I read this in sixth grade and it rearranged something. I want to be careful with that sentence, because adults say books changed them all the time and usually they mean it gave them a vibe. This one did the actual thing. I closed it as an eleven-year-old who had previously assumed that a world without pain would obviously be a good idea, and I opened my eyes a few hours later as someone who was no longer sure about that, and who has stayed unsure ever since. That's not nostalgia talking. I went back and reread it as a 41-year-old man with a cat and a coffee habit, fully expecting it to be smaller than I remembered. It is not smaller. If anything it got bigger, because now I'm a parent, and the book is partly about what parents quietly agree to.

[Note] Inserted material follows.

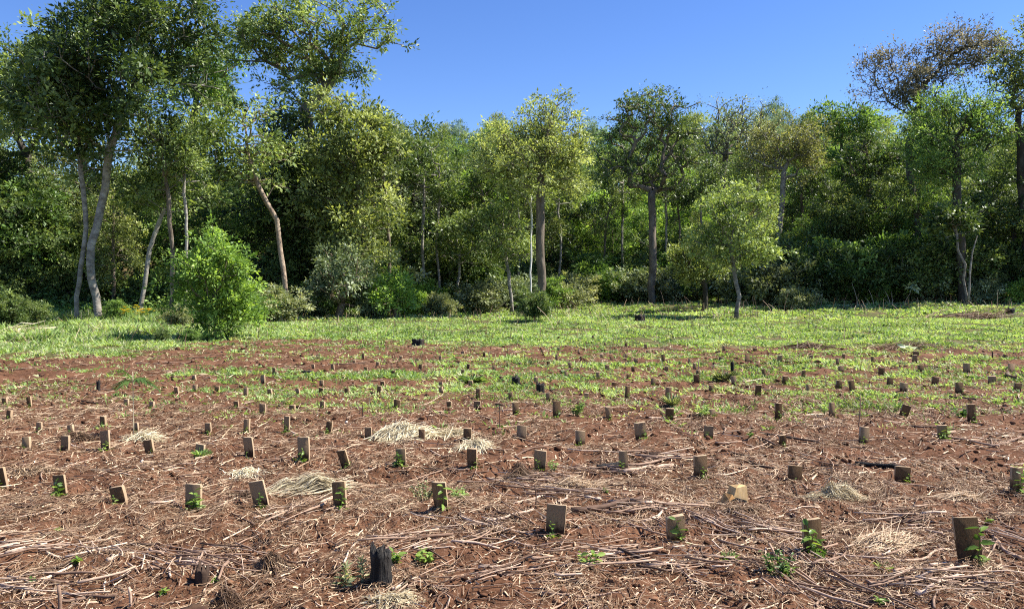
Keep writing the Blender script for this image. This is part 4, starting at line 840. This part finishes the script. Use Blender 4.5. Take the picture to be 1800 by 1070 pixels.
# ------------------------------------------------------------------ loose sticks, each a thing
def stick(px0, py0, px1, py1, rad, label, name='stick', bend=.05, tint=.55, lift=0, mat_='stick', group='sticks lying on the soil', fork=False, k=9, seed=0):
    r = np.random.default_rng(int(px0*7+py0)+seed)
    a = np.array(W(px0, py0)); b = np.array(W(px1, py1)); L = np.linalg.norm(b-a); u = np.linspace(0, 1, k)[:, None]
    P = a+(b-a)*u; side = unit(np.cross(b-a, [0, 0, 1.]))
    P = P+side*(np.sin(u*math.pi*r.uniform(.8, 1.6))*bend*L)+r.normal(0, .012*L, (k, 3))*[1, 1, 0]
    P[:, 2] = np.maximum(H(P[:, 0], P[:, 1])+rad*.7, P[:, 2])+lift*u[:, 0]
    P[:, 2] = .5*P[:, 2]+.5*(P[0, 2]+(P[-1, 2]-P[0, 2])*u[:, 0])+rad*.3
    rr = rad*(1-.3*u[:, 0])*r.uniform(.88, 1.12, k)
    parts = [(*tubes(P[None], rr[None], 8), tint)]
    if fork:
        q = P[k//2]; e = q+(b-a)*.35+side*L*.16; e[2] = h1(e[0], e[1])+rad; m = (q+e)/2+[0, 0, .01]
        parts.append((*tubes(np.array([[q, m, e]]), np.array([[rad*.6, rad*.5, rad*.3]]), 6), tint))
    V, Fs, t = merge(parts)
    o = link(name, mesh_np(name, V, Fs, M[mat_], tint=t, smooth=True)); tag(o, label, 'stick', group); return o
stick(1008, 908, 1132, 882, .020, 'thick dark brown branch lying right of the leftmost nearest board', bend=.03, tint=.18)
stick(1035, 960, 1165, 962, .009, 'long tan arched stick below the tapering board', bend=.22, tint=.72)
stick(1037, 967, 1082, 966, .007, 'short tan stick beneath the long arched one', tint=.75)
stick(1062, 975, 1135, 986, .007, 'brown stick lying below the long arched one', tint=.5)
stick(1176, 980, 1240, 1038, .006, 'straight tan stick slanting down to the right below the tapering board', tint=.72)
stick(950, 1050, 1098, 1056, .007, 'long thin stick on bare soil below the small leafy sprigs', tint=.5, bend=.06)
stick(1612, 1046, 1676, 1002, .014, 'thick pink stick broken at one end, below the largest board', tint=.9, fork=True)
stick(1731, 921, 1795, 976, .013, 'thick branch leaning against the largest nearest board', tint=.6, fork=True, lift=0)
stick(1448, 958, 1565, 985, .009, 'long pinkish stick lying right of the board with the climbing seedling', tint=.8)
stick(1560, 985, 1680, 962, .009, 'tan stick running from the largest board toward the left', tint=.7, bend=.08)
stick(1345, 1018, 1560, 1050, .006, 'long thin brown stick along the bottom right', tint=.4)
stick(900, 886, 968, 858, .010, 'straight tan stick rising right, above the leftmost nearest board', tint=.8)
stick(1005, 906, 1100, 880, .008, 'tan stick lying parallel above the thick dark branch', tint=.78)
stick(985, 884, 998, 852, .009, 'short tan stick standing out behind the leftmost nearest board', tint=.8, bend=.08)
stick(1134, 893, 1188, 880, .011, 'upper pink stick in the bundle left of the tapering board', tint=.95)
stick(1133, 915, 1172, 895, .012, 'lower pink stick in the bundle left of the tapering board', tint=.95)
stick(1096, 828, 1185, 812, .022, 'broad slab of pinkish bark right of the narrow board', name='bark_slab', tint=.68, bend=.02)
stick(1100, 815, 1180, 803, .012, 'upper long brown stick behind the broad bark slab', tint=.55)
stick(1050, 820, 1098, 812, .026, 'dark charred log left of the narrow board', name='charred_log', tint=.0, mat_='char', bend=.02)
stick(1272, 926, 1350, 955, .009, 'long reddish stick right of the tapering board', tint=.6)
stick(1265, 935, 1350, 972, .005, 'thin stick just under the long reddish stick', tint=.6)
stick(1680, 762, 1708, 786, .016, 'curved root right of the board overgrown with leaves', name='root', tint=.6, bend=.35)
stick(1742, 790, 1800, 778, .016, 'dark branch on the soil at the right edge', tint=.4)
stick(1505, 815, 1590, 826, .022, 'charred bark lying left of the wide squat board', name='charred_log', tint=0, mat_='char', bend=.04)
stick(1670, 700, 1712, 706, .020, 'dark twisted branch behind the rightmost bare strip board', tint=.1, bend=.12)
stick(1773, 659, 1800, 666, .03, 'dark crooked root near the right edge in the weeds', name='root', tint=.15, bend=.2)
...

The setup, for the unfamiliar: Jonas is a twelve-year-old in a community that has traded away color, weather, choice, and pain in exchange for a thing they call Sameness. At the Ceremony of Twelve he's given his life's assignment, which turns out to be Receiver of Memory, trained by an old man who asks to be called the Giver. The Giver holds everything the community gave up. He starts handing it to Jonas. That's the whole engine, and it's one of the cleanest premises in the genre.
How a book this quiet hits this hard
Lowry writes flat on purpose. The early chapters are deliberately bland, all precise language and tidy routine, because that's what Sameness sounds like from the inside. It's the kind of restraint that looks like nothing until you realize she's tuning you. When the first real memory arrives, the snow and the hill and the sled, the sentence lands like cold water because every page before it was room temperature. She earns the warmth by withholding it. I've read a lot of books that try this and end up just being dull. This one is dull the way a held breath is dull, which is to say not dull at all.
The vocabulary is genuinely a thing here. The community has its own clean words for ugly acts, and the whole horror of the book is built out of the gap between what a word says and what it means. Lowry trusts a kid to feel that gap before they can articulate it. My daughter, who is eight and reading well above her age but is not the target reader for this yet, caught the smell of it from the next room one night and went very still in the doorway. She didn't say anything. With her, that silence is a five-paragraph review.
Read-aloud, re-reads, and the four-year-old situation
As a read-aloud it's better than you'd guess for something so internal. There's not a lot of voice-acting to do, but the rhythm rewards reading slowly, and the quiet menace is easier to land out loud than on the page. A kid reading silently can skim past the flatness. Read aloud, the flatness has weight. That said, this is firmly a 10-to-12 book, and my four-year-old has no business near it. He wandered in once during a tense stretch, sensed the temperature in the room, declared he wanted the pickle poem instead, and threw himself face-down on the couch. Correct read, buddy.
On re-reads it doesn't wear out, it deepens, which is the rarest property a book can have. I've now read it three times across three decades and each pass found a new floor under the one I thought was the bottom. The second half asks questions it refuses to answer cleanly, including an ending that has launched a thousand classroom arguments, and that ambiguity is exactly why it survives a reread. There's no twist to spend. The whole thing is a question, and the question doesn't expire.
The conversations it starts
This is the rare kids' book whose message is the absence of an easy message. It asks whether a life with no suffering is worth living if it also has no music, no color, no love. It does not hand you the answer on a laminated card. For a ten-year-old standing at the edge of figuring out that the adult world runs on trade-offs nobody voted on, that's the most honest gift a book can give. It treats them as someone capable of sitting with a hard thing. Most books for this age treat the reader like a delicate item. This one treats them like a future adult, and they rise to it.
Dad survival is high, with one asterisk. The prose never grinds you down, and the ideas keep you genuinely engaged, so you're not performing the text to stay conscious. The asterisk is emotional. There's a stretch in the back half that I would not advise reading at the end of a long day unless you want to be quietly wrecked at 8:45 on a Tuesday. I cried at Charlotte's Web and The Giving Tree, and I'll just say this one operates in a colder register that gets there a different way. Pour the second coffee first.
Five stars. It's a classic and it deserves the word. Wait until your kid is genuinely ten or eleven, read it with them so you can talk about it after, and brace for the fact that they may understand it faster than you'd like.